Enio Lins

Em defesa radical dos direitos das mulheres

Enio Lins 19 de junho de 2024

Cíntia Ribeiro, jornalista e feminista-raiz, gentilmente acudiu com informações e fotos sobre o ato contra o infame PL Estuprador realizado ontem, em Maceió. A manifestação faz parte do circuito de lutas contra essa indignidade cujo processo de votação foi apressado numa sacanagem adicional, mas que causou efeito contrário ao desejado. No relato resumido, ela destacou a importância da fala de uma pastora evangélica.

CONTRA OS ESTEREÓTIPOS

Pelo fato do deputado propositor do PL Estuprador ser pastor evangélico e a dita bancada evangélica-bolsonarista apoiar esse projeto de lei é fácil se cair no erro de supor que toda pessoa evangélica comunga de tal ideia. Conclusão que leva ao falso entendimento dessa aberração como “questão religiosa”, o que só ajuda a extrema-direita, cujo principal desejo é uma “guerra religiosa” capaz de turvar o bom-senso geral.
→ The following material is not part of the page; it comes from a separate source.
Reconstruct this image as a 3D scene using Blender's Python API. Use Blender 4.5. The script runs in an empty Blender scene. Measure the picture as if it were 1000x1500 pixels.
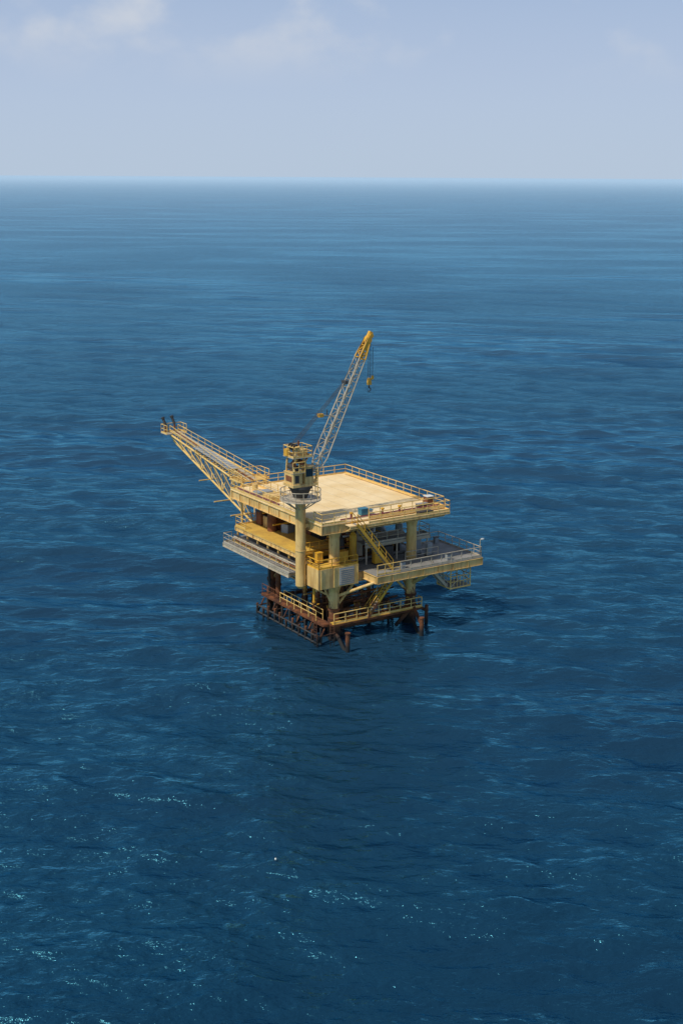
import bpy, math, random
import numpy as np
from mathutils import Vector, Matrix, Euler
ZOOM=1.0
random.seed(4); np.random.seed(4)
scene=bpy.context.scene
scene.view_settings.view_transform='Standard'
try: scene.view_settings.look='None'
except Exception: pass
scene.view_settings.exposure=0
COL=scene.collection

# ------------------------------------------------------------------ camera
H=48.0
cam_d=bpy.data.cameras.new('camera'); cam=bpy.data.objects.new('camera',cam_d); COL.objects.link(cam)
cam_d.sensor_width=36; cam_d.lens=46.8*ZOOM; cam_d.clip_start=1; cam_d.clip_end=200000
pitch=math.atan(492/1950)
cam.matrix_world=Matrix.Translation((0,0,H)) @ Euler((math.radians(90)-pitch,0,0)).to_matrix().to_4x4() @ Matrix.Rotation(0.0055,4,'Z')
scene.camera=cam

# ------------------------------------------------------------------ sun + sky
SUN_EL=math.radians(52)
sd=Vector((-0.70,-0.60,0)).normalized()          # horizontal direction TOWARDS the sun
az=math.atan2(sd.x,sd.y)
sdir=Vector((sd.x*math.cos(SUN_EL),sd.y*math.cos(SUN_EL),math.sin(SUN_EL)))
sun_d=bpy.data.lights.new('sun','SUN'); sun=bpy.data.objects.new('sun',sun_d); COL.objects.link(sun)
sun_d.energy=3.5; sun_d.angle=math.radians(2); sun_d.color=(1,0.93,0.81)
sun.rotation_euler=sdir.to_track_quat('Z','Y').to_euler(); sun.location=(-60,-60,90)

world=bpy.data.worlds.new("World"); scene.world=world; world.use_nodes=True
nt=world.node_tree; nt.nodes.clear()
def N(nt,t,**k):
    n=nt.nodes.new(t)
    for a,b in k.items(): setattr(n,a,b)
    return n
def L(nt,a,b): nt.links.new(a,b)
out=N(nt,'ShaderNodeOutputWorld'); bg=N(nt,'ShaderNodeBackground'); bg.inputs[1].default_value=0.1
sky=N(nt,'ShaderNodeTexSky',sky_type='NISHITA'); sky.sun_disc=False
sky.sun_elevation=SUN_EL; sky.sun_rotation=az; sky.altitude=0; sky.air_density=1.0; sky.dust_density=0.6; sky.ozone_density=4
tc=N(nt,'ShaderNodeTexCoord'); sep=N(nt,'ShaderNodeSeparateXYZ'); L(nt,tc.outputs['Generated'],sep.inputs[0])
mr=N(nt,'ShaderNodeMapRange',interpolation_type='SMOOTHSTEP'); mr.inputs[1].default_value=0.06; mr.inputs[2].default_value=0.28; mr.inputs[3].default_value=0.95; mr.inputs[4].default_value=0.0
L(nt,sep.outputs['Z'],mr.inputs[0])
ramp=N(nt,'ShaderNodeValToRGB'); L(nt,sep.outputs['Z'],ramp.inputs[0])
e=ramp.color_ramp.elements; e[0].position=0.0; e[0].color=(0.47,0.575,0.715,1); e[1].position=0.13; e[1].color=(0.40,0.495,0.70,1)
e2=ramp.color_ramp.elements.new(0.05); e2.color=(0.455,0.555,0.72,1)
hs=N(nt,'ShaderNodeVectorMath',operation='SCALE'); L(nt,ramp.outputs[0],hs.inputs[0]); hs.inputs['Scale'].default_value=10.0
mix=N(nt,'ShaderNodeMix',data_type='RGBA'); L(nt,mr.outputs[0],mix.inputs[0]); L(nt,sky.outputs[0],mix.inputs[6]); L(nt,hs.outputs[0],mix.inputs[7])
mp=N(nt,'ShaderNodeMapping'); mp.inputs['Scale'].default_value=(1,1,1.5); mp.inputs['Location'].default_value=(2.9,0.1,0.15); L(nt,tc.outputs['Generated'],mp.inputs[0])
cn=N(nt,'ShaderNodeTexNoise'); cn.inputs['Scale'].default_value=15; cn.inputs['Detail'].default_value=7; cn.inputs['Roughness'].default_value=0.5; L(nt,mp.outputs[0],cn.inputs[0])
cr=N(nt,'ShaderNodeMapRange',interpolation_type='SMOOTHSTEP'); cr.inputs[1].default_value=0.44; cr.inputs[2].default_value=0.72; L(nt,cn.outputs[0],cr.inputs[0])
ce=N(nt,'ShaderNodeMapRange',interpolation_type='SMOOTHSTEP'); ce.inputs[1].default_value=0.055; ce.inputs[2].default_value=0.11; ce.inputs[4].default_value=0.8; L(nt,sep.outputs['Z'],ce.inputs[0])
cm=N(nt,'ShaderNodeMath',operation='MULTIPLY'); L(nt,cr.outputs[0],cm.inputs[0]); L(nt,ce.outputs[0],cm.inputs[1])
mix2=N(nt,'ShaderNodeMix',data_type='RGBA'); L(nt,cm.outputs[0],mix2.inputs[0]); L(nt,mix.outputs[2],mix2.inputs[6]); mix2.inputs[7].default_value=(6.1,6.5,7.2,1)
L(nt,mix2.outputs[2],bg.inputs[0]); L(nt,bg.outputs[0],out.inputs[0])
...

Mas, parlamentares como o Pastor Henrique Vieira (PSOL-RJ) e o Padre João (PT-MG) pronunciaram-se, firmemente, desde o início, contra essa ignomínia.

PASTORA CONTRA OS LOBOS

Odja Barros, a pastora que discursou no ato de ontem, é teóloga e integrante da Igreja Batista do Pinheiro, possui histórico de posicionamentos corajosos ao lado de minorias e grupos de vulneráveis. Destaque nacional no @uolnoticias, em reportagem do bravo Carlos Madeiro, sua declaração de que “o Projeto de Lei 1904/2024 usa indevidamente o nome de Deus por homens para manter as mulheres sob domínio” foi reproduzida Brasil afora. Ameaçada várias vezes pelos lobos de plantão, por outros atos de coragem como abençoar casamentos entre pessoas do mesmo gênero, ela merece todo destaque na imprensa e mais esse modesto registro.

USANDO A RELIGIÃO

É verdade que a questão do aborto, ao longo de séculos, foi usada no formato de condenação religiosa para restringir a liberdade feminina e cassar o direito da mulher sobre seu próprio corpo, na visão de que o fruto de seu ventre era, em primeiro lugar, propriedade do homem, afinal o marido era o proprietário da esposa (ou das esposas) e a filharada era patrimônio privado masculino. Frustrar uma gravidez era privar o dono de mais um bem. Na modernidade, a Igreja Católica foi a principal difusora do anátema contra o aborto, e isso só iria mudar no final do século XX, quando grupos evangélicos americanos assumiram a vanguarda do atraso nas campanhas contra a interrupção da gravidez.

A MÍDIA E AS MASSAS

Essa histeria antiaborto é coisa recente, conforme a BBC destrincha na reportagem “Como filme dos anos 1970 fez evangélicos se posicionarem contra o aborto”, publicada em 2022: “o aborto — hoje central na pauta das guerras culturais americanas — por muitos anos foi um assunto completamente ignorado por evangélicos. Isso só mudou nos anos 1970, depois do lançamento de um documentário feito por um carismático líder evangélico americano [Francis Schaeffer], cuja pregação introduziu o tema na pauta política”. A força da mídia contemporânea transformou esse tema, antes secundário, em produto de consumo de massas, e extremamente rentável para as forças conservadoras, gerando dinheiro e poder. Não é fato isolado o PL Estuprador, portanto.

Parabéns por ontem, e que venham novos protestos amanhã e sempre. A luta será longa e precisa expressar a grandeza e amplitude da defesa dos direitos das mulheres, incluindo gente de todas as opções de pensamento e de crenças, e não apenas militantes de carteirinha (sempre indispensáveis).